Even in a year dominated by psychedelic rock music, "Release Me"'s success may not have been that surprising, considering Frank Sinatra's chart comeback that began a year earlier, and stablemate Tom Jones's success with a ballad or two in the interim, both of which probably opened some new room for more traditionally-styled singers. "Release Me" was believed to sell 85,000 copies a day at the height of its popularity, and the song became the singer's signature song for many years.

Humperdinck's deceptively easygoing style and casually elegant good looks, a contrast to stablemate Tom Jones's energetic attack and overtly sexual style, earned Humperdinck a large following, particularly among women. "Release Me" was followed up by two more hit ballads, "There Goes My Everything" and "The Last Waltz", earning him a reputation as a crooner that he didn't always agree with. "If you are not a crooner," he told Hollywood Reporter writer Rick Sherwood, "it's something you don't want to be called. No crooner has the range I have. I can hit notes a bank could not cash. What I am is a contemporary singer, a stylized performer."

The hits kept coming---he charted with "Am I That Easy To Forget," "A Man Without Love," "Les Bicyclettes del Belsize," "The Way It Used To Be," "I'm A Better Man," and "Winter World of Love" before the 1960s ended and the 1970s were truly underway; he scored with such albums as The Last Waltz, The Way It Used To Be, A Man Without Love, and Engelbert Humperdinck. So did his own television program, though it didn't last as long as Jones's program did, being cancelled after six months.

Beyond the 1960s

As top 40 radio became less hospitable to his kind of balladry and a few Broadway influences found their way into his music, Humperdinck concentrated on selling albums and on live performances, developing lavish stage presentations that made him a natural for Las Vegas and similar venues. He wasn't entirely a stranger to hit singles, however---"After the Lovin'," a rhythmic ballad recorded for Mills's MAM Records (and released through Epic, a CBS subsidiary, in the United States), became one of the biggest hits of his career in 1976 and earned the singer a Grammy Award nomination for the album of the same name.

It was a conscious effort to update his music and his image. "I don't like to give people what they have already seen," Humperdinck was quoted as saying in a 1992 tourbook. "I take the job description of 'entertainer' very seriously! I try to bring a sparkle that people don't expect and I get the biggest kick from hearing someone say 'I had no idea you could do that!'" He also defended his fan mania, which helped him continue to sell records when radio play dried up for him. "They are very loyal to me and very militant as far as my reputation is concerned," Humperdinck had told Sherwood. "I call them the spark plugs of my success."
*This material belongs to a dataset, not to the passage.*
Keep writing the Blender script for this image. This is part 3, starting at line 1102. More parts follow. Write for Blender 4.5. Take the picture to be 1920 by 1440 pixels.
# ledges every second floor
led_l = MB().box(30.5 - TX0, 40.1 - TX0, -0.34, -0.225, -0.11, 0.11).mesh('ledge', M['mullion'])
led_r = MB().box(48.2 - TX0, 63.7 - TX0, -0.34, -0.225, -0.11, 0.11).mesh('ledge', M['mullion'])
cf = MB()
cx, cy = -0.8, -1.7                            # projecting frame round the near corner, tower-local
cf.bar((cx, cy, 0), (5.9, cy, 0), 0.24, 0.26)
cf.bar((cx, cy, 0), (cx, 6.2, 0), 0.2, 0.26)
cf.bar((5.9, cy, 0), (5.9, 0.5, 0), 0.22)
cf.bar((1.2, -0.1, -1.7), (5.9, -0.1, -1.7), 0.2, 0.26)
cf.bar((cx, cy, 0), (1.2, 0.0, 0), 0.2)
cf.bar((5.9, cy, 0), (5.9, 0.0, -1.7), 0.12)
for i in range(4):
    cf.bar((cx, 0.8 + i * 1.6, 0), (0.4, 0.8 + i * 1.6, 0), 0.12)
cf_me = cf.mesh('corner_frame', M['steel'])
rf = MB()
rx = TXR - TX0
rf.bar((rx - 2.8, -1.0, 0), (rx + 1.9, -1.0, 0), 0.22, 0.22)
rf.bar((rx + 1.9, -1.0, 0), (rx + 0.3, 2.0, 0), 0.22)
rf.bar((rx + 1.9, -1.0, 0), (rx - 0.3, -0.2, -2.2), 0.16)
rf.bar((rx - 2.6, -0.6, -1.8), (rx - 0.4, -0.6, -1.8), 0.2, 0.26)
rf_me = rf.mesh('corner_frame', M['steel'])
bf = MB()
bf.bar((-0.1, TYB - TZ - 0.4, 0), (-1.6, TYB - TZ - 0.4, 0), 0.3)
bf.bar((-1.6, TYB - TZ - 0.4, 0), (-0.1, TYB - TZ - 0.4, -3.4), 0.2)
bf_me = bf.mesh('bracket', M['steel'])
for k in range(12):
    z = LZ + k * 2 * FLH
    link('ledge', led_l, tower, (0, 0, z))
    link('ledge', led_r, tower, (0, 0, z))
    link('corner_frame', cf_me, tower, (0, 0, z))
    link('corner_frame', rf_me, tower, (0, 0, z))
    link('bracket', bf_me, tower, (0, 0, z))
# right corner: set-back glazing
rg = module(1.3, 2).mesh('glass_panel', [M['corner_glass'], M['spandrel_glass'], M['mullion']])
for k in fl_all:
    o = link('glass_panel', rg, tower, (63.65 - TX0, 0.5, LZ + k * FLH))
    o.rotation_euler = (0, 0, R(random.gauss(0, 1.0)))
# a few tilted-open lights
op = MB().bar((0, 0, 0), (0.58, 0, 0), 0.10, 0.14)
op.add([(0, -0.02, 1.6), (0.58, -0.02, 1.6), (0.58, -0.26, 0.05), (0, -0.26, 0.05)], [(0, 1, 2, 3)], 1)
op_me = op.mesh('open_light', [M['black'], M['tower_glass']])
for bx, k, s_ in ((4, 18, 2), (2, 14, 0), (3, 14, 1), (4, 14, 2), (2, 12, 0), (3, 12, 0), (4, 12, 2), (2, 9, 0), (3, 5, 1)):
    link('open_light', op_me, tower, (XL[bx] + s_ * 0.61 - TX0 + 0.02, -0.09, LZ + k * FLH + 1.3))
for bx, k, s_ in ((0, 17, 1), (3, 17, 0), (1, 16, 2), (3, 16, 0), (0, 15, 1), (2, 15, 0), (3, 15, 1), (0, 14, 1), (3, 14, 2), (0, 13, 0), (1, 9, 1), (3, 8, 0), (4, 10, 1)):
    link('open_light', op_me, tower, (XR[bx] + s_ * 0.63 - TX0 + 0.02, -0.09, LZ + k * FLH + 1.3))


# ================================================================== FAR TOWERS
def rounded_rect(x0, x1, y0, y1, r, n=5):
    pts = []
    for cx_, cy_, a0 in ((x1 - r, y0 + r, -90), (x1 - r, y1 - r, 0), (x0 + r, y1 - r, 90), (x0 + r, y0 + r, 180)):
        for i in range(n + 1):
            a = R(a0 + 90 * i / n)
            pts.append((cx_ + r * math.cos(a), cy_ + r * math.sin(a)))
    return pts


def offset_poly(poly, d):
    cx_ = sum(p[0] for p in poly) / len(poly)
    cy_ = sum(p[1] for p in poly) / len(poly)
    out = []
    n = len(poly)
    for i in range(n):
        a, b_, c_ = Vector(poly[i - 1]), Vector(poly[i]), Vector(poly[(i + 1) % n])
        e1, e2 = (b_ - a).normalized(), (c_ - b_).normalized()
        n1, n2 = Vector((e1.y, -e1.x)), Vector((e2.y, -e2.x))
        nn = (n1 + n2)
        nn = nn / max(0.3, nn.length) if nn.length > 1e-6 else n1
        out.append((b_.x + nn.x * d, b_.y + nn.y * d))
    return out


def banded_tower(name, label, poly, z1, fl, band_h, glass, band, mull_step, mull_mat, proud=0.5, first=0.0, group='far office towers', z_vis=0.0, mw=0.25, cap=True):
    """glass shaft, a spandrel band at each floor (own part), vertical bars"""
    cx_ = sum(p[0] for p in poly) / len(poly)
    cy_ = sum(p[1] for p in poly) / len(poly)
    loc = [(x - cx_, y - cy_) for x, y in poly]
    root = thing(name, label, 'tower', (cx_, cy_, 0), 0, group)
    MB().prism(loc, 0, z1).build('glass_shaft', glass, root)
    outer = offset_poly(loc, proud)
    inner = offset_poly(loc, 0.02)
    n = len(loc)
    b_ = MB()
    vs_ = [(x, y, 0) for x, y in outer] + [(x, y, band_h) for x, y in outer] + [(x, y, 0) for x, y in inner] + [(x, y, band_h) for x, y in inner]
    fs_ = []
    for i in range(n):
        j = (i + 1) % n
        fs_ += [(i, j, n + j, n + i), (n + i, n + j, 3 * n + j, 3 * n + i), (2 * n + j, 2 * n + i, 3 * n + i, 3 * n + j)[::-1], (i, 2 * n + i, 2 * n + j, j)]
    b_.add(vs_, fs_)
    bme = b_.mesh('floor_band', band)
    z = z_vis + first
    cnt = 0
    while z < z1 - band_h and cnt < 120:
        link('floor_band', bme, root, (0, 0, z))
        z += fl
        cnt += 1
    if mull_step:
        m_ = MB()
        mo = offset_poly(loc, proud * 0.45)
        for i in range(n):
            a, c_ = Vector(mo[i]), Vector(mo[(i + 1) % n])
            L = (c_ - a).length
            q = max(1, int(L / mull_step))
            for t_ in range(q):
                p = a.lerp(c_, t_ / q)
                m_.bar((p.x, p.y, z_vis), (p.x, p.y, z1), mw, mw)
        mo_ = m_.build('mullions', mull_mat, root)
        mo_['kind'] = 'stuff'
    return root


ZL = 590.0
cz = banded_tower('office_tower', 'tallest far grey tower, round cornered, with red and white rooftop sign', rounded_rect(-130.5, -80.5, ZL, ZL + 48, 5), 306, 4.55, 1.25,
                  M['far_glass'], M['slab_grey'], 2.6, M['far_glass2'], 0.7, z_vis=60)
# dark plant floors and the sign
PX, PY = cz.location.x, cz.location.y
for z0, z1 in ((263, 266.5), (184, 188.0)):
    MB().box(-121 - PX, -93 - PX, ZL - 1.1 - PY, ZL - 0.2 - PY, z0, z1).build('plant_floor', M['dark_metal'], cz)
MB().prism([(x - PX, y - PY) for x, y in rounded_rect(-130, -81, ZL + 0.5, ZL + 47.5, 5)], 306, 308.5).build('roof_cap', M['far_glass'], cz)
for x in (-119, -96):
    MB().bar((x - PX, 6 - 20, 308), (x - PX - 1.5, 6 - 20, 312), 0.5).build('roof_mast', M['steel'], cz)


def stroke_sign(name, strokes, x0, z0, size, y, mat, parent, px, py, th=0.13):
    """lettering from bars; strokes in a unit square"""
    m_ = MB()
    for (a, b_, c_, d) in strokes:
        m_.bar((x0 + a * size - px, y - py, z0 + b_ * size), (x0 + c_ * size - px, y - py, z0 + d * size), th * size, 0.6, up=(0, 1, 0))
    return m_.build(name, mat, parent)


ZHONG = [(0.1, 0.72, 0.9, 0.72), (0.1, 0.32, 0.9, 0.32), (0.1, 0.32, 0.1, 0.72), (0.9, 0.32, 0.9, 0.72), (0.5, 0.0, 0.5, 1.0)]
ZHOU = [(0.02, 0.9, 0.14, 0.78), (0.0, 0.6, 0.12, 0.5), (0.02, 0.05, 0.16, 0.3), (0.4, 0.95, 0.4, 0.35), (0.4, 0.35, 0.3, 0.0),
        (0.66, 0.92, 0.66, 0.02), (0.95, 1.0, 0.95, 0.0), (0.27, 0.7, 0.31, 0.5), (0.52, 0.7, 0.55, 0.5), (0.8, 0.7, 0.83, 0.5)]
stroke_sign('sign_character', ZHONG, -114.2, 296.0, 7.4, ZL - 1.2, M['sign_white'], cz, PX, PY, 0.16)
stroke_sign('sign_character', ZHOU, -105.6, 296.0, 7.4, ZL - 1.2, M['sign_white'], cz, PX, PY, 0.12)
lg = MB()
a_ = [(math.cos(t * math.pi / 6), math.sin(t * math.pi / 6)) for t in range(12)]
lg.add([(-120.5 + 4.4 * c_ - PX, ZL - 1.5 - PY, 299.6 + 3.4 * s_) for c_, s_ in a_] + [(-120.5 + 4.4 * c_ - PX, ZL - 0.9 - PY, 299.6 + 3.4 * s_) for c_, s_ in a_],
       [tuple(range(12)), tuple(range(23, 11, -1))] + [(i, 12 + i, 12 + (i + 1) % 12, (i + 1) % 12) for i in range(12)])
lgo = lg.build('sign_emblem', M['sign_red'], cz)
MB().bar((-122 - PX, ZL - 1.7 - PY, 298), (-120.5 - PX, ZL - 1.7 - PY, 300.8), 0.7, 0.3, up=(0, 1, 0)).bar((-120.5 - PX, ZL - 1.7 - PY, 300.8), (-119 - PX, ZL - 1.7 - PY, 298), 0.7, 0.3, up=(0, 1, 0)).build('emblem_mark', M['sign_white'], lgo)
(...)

But he later revealed that he had little if any say in the selection of songs for his albums, a fact that had sometimes brought into question whether he was his own or his manager's or record label's pawn. As his career moved on, however, Humperdinck began gaining more creative freedom, and his albums accordingly brought several kinds of songs into his reach beyond syrupy ballads. But he kept romance at the core of his music regardless, and he's long since been tagged by fans as "the King of Romance."

1980s to present

Engelbert at his very best album released in 2000By the 1980s, approaching his fiftieth birthday, Humperdinck continued recording albums regularly and performing as many as two hundred concerts a year---yet managed somehow to maintain a strong semblance of family life. He and his wife, Patricia, raised four children, all of whom are said to have become involved, eventually, in their father's career, even as the family alternated between homes in England and in southern California.

He was awarded a star on the Hollywood Walk of Fame in 1989 and won a Golden Globe Award as entertainer of the year, while also beginning major involvement in charitable causes such as the Leukemia Research Fund, the American Red Cross, the American Lung Association, and several AIDS relief organisations. He even wrote a song for one such group, the theme anthem for the group Reach Out. “He's a gentleman," longtime friend Clifford Elson has been quoted as saying of him, "in a business that's not full of many gentlemen."

The 21st century

Humperdinck—who changed his name legally to his stage name at the height of his career (though he's known in Germany and Austria merely as Engelbert; the composer's heirs had sued him over his stage name adoption)—hit the top five British album charts in 2000 with Engelbert At His Very best, and returned to the album top five four years later, after he appeared in a John Smiths advertisement.